Beispiel: Ein Wort, das alles bedeuten soll, bedeutet damit zwangsläufig auch garnichts.

Dies ist ein Grund, warum sich zB selbst die Chiffre "Gott" die Welt mit einer -quasi zu ihr symmetrischen- Chiffre "Teufel" teilen muss: "Chiffre "Gott" weist hin auf eine abzählbare Anzahl von Gegebenheiten/Eigenschaften, und Chiffre "Teufel" ebenso auf eine abzählbare Anzahl von andersartigen, also von ersteren unterscheidbaren Gegebenheiten/Eigenschaften". Auch beide zusammen "Gott + Teufel" ergeben somit keine Hypersemiose, weil die Summen-Anzahl der Eigenschaften beider abzählbar bleibt.

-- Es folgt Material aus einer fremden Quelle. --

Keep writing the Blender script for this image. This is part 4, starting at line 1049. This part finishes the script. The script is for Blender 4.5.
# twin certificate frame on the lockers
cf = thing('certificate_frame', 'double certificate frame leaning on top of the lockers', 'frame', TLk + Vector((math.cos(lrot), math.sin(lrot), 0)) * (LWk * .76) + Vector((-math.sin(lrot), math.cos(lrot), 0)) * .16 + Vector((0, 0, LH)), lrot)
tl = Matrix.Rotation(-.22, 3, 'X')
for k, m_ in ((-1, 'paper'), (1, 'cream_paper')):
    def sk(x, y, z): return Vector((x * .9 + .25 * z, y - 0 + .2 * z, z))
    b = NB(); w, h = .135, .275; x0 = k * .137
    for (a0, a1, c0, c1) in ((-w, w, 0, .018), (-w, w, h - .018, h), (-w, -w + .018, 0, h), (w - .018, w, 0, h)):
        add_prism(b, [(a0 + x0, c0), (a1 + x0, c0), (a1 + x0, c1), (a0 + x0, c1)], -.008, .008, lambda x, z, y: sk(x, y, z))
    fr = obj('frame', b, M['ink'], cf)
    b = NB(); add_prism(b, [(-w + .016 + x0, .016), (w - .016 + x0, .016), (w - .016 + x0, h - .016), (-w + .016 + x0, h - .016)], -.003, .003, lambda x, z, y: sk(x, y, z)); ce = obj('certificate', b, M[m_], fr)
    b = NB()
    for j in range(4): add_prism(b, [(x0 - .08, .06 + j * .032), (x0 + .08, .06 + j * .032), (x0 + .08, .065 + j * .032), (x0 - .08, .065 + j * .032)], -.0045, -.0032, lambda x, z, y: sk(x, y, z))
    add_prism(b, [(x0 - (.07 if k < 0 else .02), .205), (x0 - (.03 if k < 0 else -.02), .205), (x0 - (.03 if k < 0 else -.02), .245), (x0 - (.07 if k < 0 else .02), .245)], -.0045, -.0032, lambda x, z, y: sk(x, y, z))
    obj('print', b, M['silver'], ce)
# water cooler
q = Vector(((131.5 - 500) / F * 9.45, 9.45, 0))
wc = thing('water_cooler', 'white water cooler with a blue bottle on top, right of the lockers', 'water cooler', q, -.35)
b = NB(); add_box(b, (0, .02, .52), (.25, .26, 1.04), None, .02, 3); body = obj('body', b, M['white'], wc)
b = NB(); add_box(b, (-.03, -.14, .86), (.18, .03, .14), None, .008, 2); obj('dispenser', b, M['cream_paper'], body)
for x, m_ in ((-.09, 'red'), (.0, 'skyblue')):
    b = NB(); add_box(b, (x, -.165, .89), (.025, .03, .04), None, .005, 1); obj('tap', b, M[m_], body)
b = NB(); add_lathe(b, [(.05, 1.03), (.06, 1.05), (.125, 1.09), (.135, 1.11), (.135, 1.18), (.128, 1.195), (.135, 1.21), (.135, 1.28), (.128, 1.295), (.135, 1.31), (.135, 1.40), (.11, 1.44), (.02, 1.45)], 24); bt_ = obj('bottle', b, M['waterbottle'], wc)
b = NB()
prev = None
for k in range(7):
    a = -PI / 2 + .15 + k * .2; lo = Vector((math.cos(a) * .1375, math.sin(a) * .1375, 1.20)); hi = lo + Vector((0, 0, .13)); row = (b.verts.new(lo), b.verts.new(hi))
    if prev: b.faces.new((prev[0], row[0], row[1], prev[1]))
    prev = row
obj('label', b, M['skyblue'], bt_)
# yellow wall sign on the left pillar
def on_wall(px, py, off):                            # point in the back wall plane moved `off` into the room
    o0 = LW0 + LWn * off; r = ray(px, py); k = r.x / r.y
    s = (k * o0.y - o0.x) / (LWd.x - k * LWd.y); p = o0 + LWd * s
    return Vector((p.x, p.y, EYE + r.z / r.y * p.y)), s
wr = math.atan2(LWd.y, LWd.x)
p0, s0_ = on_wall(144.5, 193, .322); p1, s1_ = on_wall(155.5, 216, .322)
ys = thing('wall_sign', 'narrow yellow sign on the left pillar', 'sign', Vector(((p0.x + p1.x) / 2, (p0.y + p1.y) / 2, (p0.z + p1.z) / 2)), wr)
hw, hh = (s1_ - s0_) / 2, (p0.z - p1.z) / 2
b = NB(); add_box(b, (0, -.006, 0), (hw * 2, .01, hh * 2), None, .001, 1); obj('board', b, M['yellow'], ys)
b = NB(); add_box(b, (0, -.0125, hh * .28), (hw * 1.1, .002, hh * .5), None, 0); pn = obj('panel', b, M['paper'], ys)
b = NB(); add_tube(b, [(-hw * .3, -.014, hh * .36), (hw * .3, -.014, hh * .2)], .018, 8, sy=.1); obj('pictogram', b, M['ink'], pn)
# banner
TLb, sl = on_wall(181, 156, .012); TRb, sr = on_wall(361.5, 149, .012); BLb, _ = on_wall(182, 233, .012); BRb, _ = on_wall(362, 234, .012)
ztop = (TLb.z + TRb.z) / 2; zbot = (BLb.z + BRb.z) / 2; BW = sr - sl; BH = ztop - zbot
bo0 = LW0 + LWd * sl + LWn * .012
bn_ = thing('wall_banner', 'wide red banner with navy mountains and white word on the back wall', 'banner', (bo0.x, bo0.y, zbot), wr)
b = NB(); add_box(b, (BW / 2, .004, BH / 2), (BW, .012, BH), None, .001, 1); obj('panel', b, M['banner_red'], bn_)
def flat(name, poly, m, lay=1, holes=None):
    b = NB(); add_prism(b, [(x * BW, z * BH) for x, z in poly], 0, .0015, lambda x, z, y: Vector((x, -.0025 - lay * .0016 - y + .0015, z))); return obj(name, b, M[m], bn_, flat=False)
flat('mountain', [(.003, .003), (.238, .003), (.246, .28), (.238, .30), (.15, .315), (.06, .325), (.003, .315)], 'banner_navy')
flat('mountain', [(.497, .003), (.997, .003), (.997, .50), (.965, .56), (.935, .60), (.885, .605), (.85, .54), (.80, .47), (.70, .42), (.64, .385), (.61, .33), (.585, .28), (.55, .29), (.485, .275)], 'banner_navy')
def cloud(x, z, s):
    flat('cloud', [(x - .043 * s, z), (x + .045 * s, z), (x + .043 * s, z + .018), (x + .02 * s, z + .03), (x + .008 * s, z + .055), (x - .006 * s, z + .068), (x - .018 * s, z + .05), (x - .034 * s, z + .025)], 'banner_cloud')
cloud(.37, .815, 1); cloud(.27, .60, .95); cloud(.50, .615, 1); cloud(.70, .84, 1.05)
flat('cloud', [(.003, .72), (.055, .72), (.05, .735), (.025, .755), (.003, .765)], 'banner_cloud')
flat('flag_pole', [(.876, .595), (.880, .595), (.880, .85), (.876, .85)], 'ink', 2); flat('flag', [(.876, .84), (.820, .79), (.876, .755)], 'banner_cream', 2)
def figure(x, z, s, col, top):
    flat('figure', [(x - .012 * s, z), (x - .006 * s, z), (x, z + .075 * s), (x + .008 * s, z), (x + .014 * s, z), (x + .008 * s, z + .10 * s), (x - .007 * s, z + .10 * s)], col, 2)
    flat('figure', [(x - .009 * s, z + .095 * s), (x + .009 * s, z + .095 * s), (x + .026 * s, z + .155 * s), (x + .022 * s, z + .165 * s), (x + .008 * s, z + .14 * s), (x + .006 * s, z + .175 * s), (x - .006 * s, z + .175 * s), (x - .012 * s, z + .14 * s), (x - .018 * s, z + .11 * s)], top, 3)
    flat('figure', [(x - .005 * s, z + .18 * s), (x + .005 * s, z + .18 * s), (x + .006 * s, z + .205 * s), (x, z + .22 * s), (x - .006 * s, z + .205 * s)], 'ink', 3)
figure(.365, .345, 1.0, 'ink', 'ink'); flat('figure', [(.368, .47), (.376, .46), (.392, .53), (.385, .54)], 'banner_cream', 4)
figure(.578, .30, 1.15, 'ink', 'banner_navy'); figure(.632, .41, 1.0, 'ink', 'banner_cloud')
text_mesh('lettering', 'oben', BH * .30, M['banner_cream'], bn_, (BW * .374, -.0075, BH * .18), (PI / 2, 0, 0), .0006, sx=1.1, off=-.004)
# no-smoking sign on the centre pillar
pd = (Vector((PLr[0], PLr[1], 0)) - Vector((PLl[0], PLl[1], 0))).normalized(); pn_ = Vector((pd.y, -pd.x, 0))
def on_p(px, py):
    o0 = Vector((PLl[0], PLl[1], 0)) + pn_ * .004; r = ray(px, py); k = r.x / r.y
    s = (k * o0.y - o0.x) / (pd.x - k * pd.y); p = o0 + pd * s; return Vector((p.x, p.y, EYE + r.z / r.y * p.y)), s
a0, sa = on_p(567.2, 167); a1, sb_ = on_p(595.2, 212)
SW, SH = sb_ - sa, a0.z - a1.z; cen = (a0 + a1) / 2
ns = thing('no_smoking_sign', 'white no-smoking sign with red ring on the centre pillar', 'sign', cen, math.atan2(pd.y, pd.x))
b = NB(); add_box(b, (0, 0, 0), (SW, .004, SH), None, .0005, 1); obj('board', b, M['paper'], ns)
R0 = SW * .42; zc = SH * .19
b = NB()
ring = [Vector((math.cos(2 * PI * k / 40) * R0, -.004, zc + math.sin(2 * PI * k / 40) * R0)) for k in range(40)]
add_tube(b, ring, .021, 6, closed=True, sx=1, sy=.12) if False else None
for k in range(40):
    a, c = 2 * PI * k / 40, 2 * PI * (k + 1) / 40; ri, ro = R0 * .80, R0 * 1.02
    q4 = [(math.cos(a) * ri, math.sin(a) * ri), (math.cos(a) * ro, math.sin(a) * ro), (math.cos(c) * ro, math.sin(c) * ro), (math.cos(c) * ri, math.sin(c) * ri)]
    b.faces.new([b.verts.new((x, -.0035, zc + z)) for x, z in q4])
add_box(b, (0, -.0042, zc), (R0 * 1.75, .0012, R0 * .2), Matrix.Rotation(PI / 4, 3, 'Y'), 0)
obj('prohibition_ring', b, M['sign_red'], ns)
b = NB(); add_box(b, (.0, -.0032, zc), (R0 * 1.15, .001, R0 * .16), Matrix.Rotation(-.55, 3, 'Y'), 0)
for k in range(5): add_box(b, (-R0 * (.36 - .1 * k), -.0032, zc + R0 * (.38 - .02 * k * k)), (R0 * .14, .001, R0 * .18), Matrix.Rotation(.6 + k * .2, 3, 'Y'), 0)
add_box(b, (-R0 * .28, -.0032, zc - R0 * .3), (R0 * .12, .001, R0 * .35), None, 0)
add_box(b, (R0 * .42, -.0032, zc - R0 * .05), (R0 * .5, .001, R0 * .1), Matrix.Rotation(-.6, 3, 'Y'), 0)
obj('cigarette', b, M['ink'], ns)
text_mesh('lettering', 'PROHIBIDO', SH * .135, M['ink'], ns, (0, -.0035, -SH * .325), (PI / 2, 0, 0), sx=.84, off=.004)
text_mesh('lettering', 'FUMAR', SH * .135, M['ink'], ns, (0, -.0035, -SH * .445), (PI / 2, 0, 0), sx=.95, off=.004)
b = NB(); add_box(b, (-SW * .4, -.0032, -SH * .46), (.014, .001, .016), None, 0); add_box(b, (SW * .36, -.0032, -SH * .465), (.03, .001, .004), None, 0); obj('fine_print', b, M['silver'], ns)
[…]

Die Chiffre "allmächtiger Gott" ist indes in sich selbst eine Hypersemiose, da "Allmacht" zu logisch-unauflösbaren Widersprüchen führt (ZB "Gott" kann einen Stein machen, der so groß ist, dass er ihn selbst nicht mehr hochheben kann. Kann er das, dann ist er nicht allmächtig, weil er den Stein nicht heben kann, kann er solchen Stein aber gar nicht herstellen, ist er ebenfalls nicht allmächtig.)

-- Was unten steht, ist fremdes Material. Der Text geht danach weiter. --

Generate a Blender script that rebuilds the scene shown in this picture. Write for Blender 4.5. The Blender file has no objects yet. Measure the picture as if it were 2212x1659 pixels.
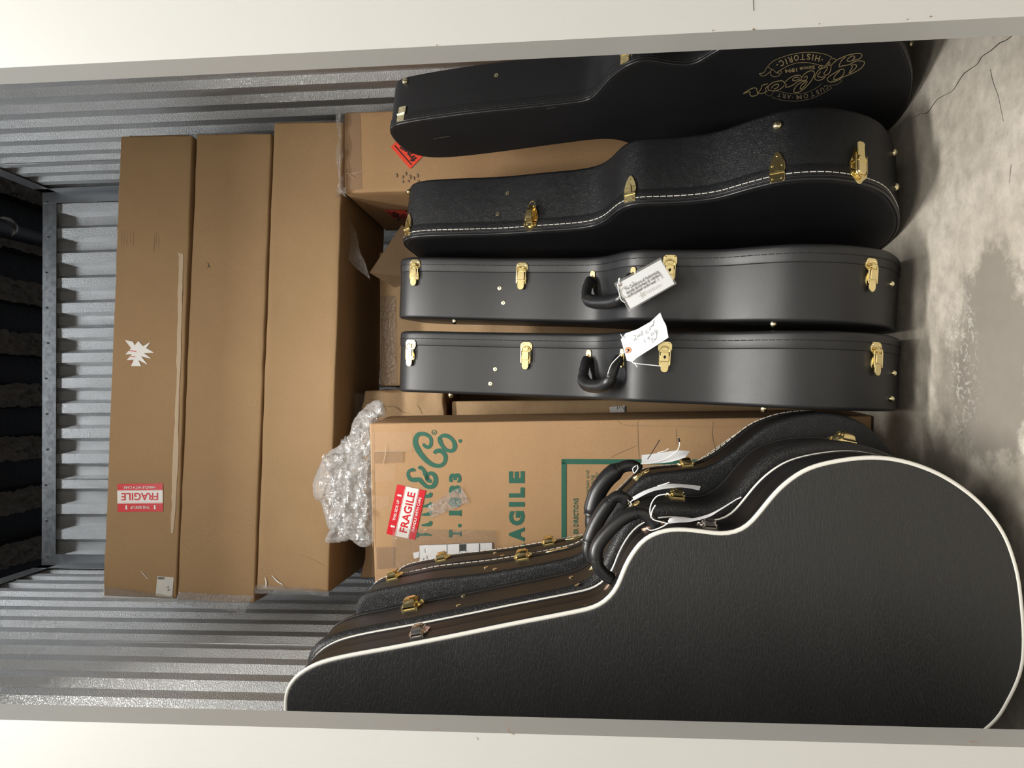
import bpy, math, random
from mathutils import Vector, Matrix, noise
random.seed(7)
sc = bpy.context.scene
COL = sc.collection

# ------------------------------------------------------------------ camera
H = 0.70                       # the phone is held low, turned on its side
F_PX = 1500.0
def _v(px, py): return Vector((px-1106.0, -(py-829.5), -F_PX))
_Y = _v(1223, 857).normalized()
_Z = _v(-16752, 1046).normalized()
_Z = (_Z - _Z.dot(_Y)*_Y).normalized()
_X = _Y.cross(_Z)
ROT = Matrix((_X, _Y, _Z))      # camera space -> world
cam_d = bpy.data.cameras.new('camera')
cam = bpy.data.objects.new('camera', cam_d); COL.objects.link(cam)
cam_d.sensor_fit = 'HORIZONTAL'; cam_d.sensor_width = 36.0
cam_d.lens = F_PX/2212*36.0
cam_d.clip_start = 0.02; cam_d.clip_end = 60
m4 = ROT.to_4x4(); m4.translation = Vector((0, 0, H))
cam.matrix_world = m4
sc.camera = cam
EYE = Vector((0, 0, H))

# ------------------------------------------------------------------ world, lamps, exposure
W = bpy.data.worlds.new('world'); sc.world = W; W.use_nodes = True
W.node_tree.nodes['Background'].inputs[0].default_value = (0.85, 0.90, 1.0, 1)
W.node_tree.nodes['Background'].inputs[1].default_value = 0.12
sc.view_settings.view_transform = 'Standard'; sc.view_settings.look = 'None'
sc.view_settings.exposure = 0.0; sc.view_settings.gamma = 1.0
sc.view_settings.use_curve_mapping = False

def area(name, loc, target, sx, sy, power, col):
    l = bpy.data.lights.new(name, 'AREA'); l.shape = 'RECTANGLE'; l.size = sx; l.size_y = sy
    l.energy = power; l.color = col
    o = bpy.data.objects.new(name, l); COL.objects.link(o)
    o.location = loc
    d = (Vector(target)-Vector(loc)).normalized()
    o.rotation_euler = d.to_track_quat('-Z', 'Y').to_euler()
    return o
area('corridor_strip_light', (0.0, 0.22, 3.22), (0, 0.22, 0), 1.25, 0.26, 108, (1.0, 0.97, 0.92))
area('corridor_strip_light', (0.0, -0.95, 2.9), (0, 0.9, 0.7), 2.4, 0.5, 66, (1.0, 0.965, 0.90))
area('hall_strip_light', (0.1, 2.24, 3.62), (0.1, 2.24, 0), 1.25, 0.12, 11.5, (0.93, 0.97, 1.0))

# ------------------------------------------------------------------ pixel -> world helpers (used once, to place things at their real depth)
def ray(px, py): return (ROT @ _v(px, py))
def onY(px, py, Y):
    r = ray(px, py); return EYE + r*(Y/r.y)
def onZ(px, py, Z):
    r = ray(px, py); return EYE + r*((Z-H)/r.z)
class Plane:
    def __init__(s, O, n):
        s.O = Vector(O); s.n = Vector(n).normalized()
    def hit(s, px, py, off=0.0):
        r = ray(px, py); k = (s.O-EYE).dot(s.n)/r.dot(s.n)
        n = s.n if (s.n.dot(EYE-s.O) > 0) else -s.n
        return EYE + r*k + n*off
def proj(P):
    c = ROT.transposed() @ (Vector(P)-EYE)
    return (1106+F_PX*c.x/-c.z, 829.5-F_PX*c.y/-c.z)

# ------------------------------------------------------------------ materials
def new_mat(name):
    m = bpy.data.materials.new(name); m.use_nodes = True
    nt = m.node_tree; return m, nt, nt.nodes['Principled BSDF']
def N(nt, t, **kw):
    n = nt.nodes.new(t)
    for k, v in kw.items():
        if k in n.inputs.keys() if hasattr(n.inputs, 'keys') else False: n.inputs[k].default_value = v
        else: setattr(n, k, v)
    return n
def coords(nt, scale=(1, 1, 1)):
    tc = nt.nodes.new('ShaderNodeTexCoord'); mp = nt.nodes.new('ShaderNodeMapping')
    mp.inputs['Scale'].default_value = scale
    nt.links.new(tc.outputs['Object'], mp.inputs['Vector']); return mp.outputs['Vector']
def tex_noise(nt, vec, scale, detail=4, rough=.55, dist=0.0):
    n = nt.nodes.new('ShaderNodeTexNoise'); n.inputs['Scale'].default_value = scale
    n.inputs['Detail'].default_value = detail; n.inputs['Roughness'].default_value = rough
    n.inputs['Distortion'].default_value = dist
    nt.links.new(vec, n.inputs['Vector']); return n.outputs['Fac']
def tex_vor(nt, vec, scale, feature='F1', rnd=1.0):
    n = nt.nodes.new('ShaderNodeTexVoronoi'); n.feature = feature
    n.inputs['Scale'].default_value = scale; n.inputs['Randomness'].default_value = rnd
    nt.links.new(vec, n.inputs['Vector']); return n.outputs['Distance']
def ramp(nt, fac, stops):
    r = nt.nodes.new('ShaderNodeValToRGB')
    while len(r.color_ramp.elements) < len(stops): r.color_ramp.elements.new(0.5)
    for e, (p, c) in zip(r.color_ramp.elements, stops):
        e.position = p; e.color = (c[0], c[1], c[2], 1) if hasattr(c, '__len__') else (c, c, c, 1)
    nt.links.new(fac, r.inputs['Fac']); return r.outputs['Color']
def bump(nt, hgt, strength, dist, normal=None):
    b = nt.nodes.new('ShaderNodeBump'); b.inputs['Strength'].default_value = strength
    b.inputs['Distance'].default_value = dist; nt.links.new(hgt, b.inputs['Height'])
    if normal is not None: nt.links.new(normal, b.inputs['Normal'])
    return b.outputs['Normal']
def mix(nt, fac, a, b, mode='MIX'):
    n = nt.nodes.new('ShaderNodeMix'); n.data_type = 'RGBA'; n.blend_type = mode
    for sock, val in ((n.inputs[0], fac), (n.inputs[6], a), (n.inputs[7], b)):
        if hasattr(val, 'is_output') or isinstance(val, bpy.types.NodeSocket): nt.links.new(val, sock)
        elif hasattr(val, '__len__'): sock.default_value = (val[0], val[1], val[2], 1)
        else: sock.default_value = val
    return n.outputs[2]
def math_n(nt, op, a, b=None, clamp=False):
    n = nt.nodes.new('ShaderNodeMath'); n.operation = op; n.use_clamp = clamp
    for i, v in enumerate((a, b)):
        if v is None: continue
        if isinstance(v, bpy.types.NodeSocket): nt.links.new(v, n.inputs[i])
        else: n.inputs[i].default_value = v
    return n.outputs[0]

def plain(name, col, rough=.5, metal=0.0, spec=.5, coat=0.0):
    m, nt, p = new_mat(name)
    p.inputs['Base Color'].default_value = (*col, 1); p.inputs['Roughness'].default_value = rough
    p.inputs['Metallic'].default_value = metal; p.inputs['Specular IOR Level'].default_value = spec
    v = coords(nt); f = tex_noise(nt, v, 60, 3)
    nt.links.new(ramp(nt, f, [(0.3, rough*.85), (0.7, min(1, rough*1.12))]), p.inputs['Roughness'])
    p.inputs['Coat Weight'].default_value = coat
    return m
def vinyl(name, col, rough, kind, scale, strength, dist=.0006, stretch=(1, 1, 1), spec=.5, line=None):
    m, nt, p = new_mat(name)
    v = coords(nt, stretch)
    warp = nt.nodes.new('ShaderNodeVectorMath'); warp.operation = 'ADD'
    nz = nt.nodes.new('ShaderNodeTexNoise'); nz.inputs['Scale'].default_value = scale*.12
    sub = nt.nodes.new('ShaderNodeVectorMath'); sub.operation = 'SCALE'; sub.inputs['Scale'].default_value = 1.2/scale*2
    nt.links.new(v, nz.inputs['Vector']); nt.links.new(nz.outputs['Color'], sub.inputs[0])
    nt.links.new(v, warp.inputs[0]); nt.links.new(sub.outputs[0], warp.inputs[1]); vv = warp.outputs[0]
    if kind == 'pebble':
        h = ramp(nt, tex_vor(nt, vv, scale, 'DISTANCE_TO_EDGE'), [(0.0, 0), (0.22, 1)])
    elif kind == 'crackle':
        h = ramp(nt, tex_vor(nt, vv, scale, 'DISTANCE_TO_EDGE'), [(0.0, 0), (0.07, .8), (.3, 1)])
    else:
        h = tex_noise(nt, vv, scale, 2)
    nrm = bump(nt, h, strength, dist)
    h2 = tex_noise(nt, v, scale*2.2, 2); nrm = bump(nt, h2, strength*.3, dist*.4, nrm)
    nt.links.new(nrm, p.inputs['Normal'])
    big = tex_noise(nt, v, 7, 5)
    c = mix(nt, big, [x*.8 for x in col], [x*1.25 for x in col])
    if line: c = mix(nt, ramp(nt, h, [(0.0, 1), (0.35, 0)]), c, line)
    nt.links.new(c, p.inputs['Base Color'])
    nt.links.new(ramp(nt, big, [(0.2, rough*.88), (0.8, rough*1.1)]), p.inputs['Roughness'])
    p.inputs['Specular IOR Level'].default_value = spec
    return m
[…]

PS: Ich ersetze die Worte "Tod/Totsein" immer durch "Gestorbensein", weil letzteres den dynamischen Verlauf von Leben bis nicht-mehr-Leben beinhaltet, während "Tod" eine statische Sache beschreibt. Damit wird der dynamische Zustand des nicht-mehr-Lebens verkannt, und stattdessen erzeugt man rein sprachlich schon ein Eingefrorenes, ein Gespenst mit personenähnlichen Zügen, was schon aus sich heraus Bedrohlichkeit suggeriert.
Man bedenke, wie selbstwidersprüchlich das Wort "tot-sein" ist, da es nach dem Gestorbensein kein Sein mehr gibt, dies ist ja gerade die Definition von "nicht mehr leben".
 
Ja, bitte,

ich kommentiere, falls ichs tue, mit Genuss und Egoismus, und daher möglichst intensiv, ganz im jeweiligen Text drin, denn ich selbst lerne am Meisten dabei, und auf diese Art prägen sich Texte auch spielend leicht ein.
 
@Waldemar Hammel

Das merkt man, und ich lese ihre Kommentare auch mit Freuden, und das meine ich ganz ehrlich.
Ich finde es sehr erstaunlich wieviel Mühe sie sich mit diesem kleinen Gedicht machen.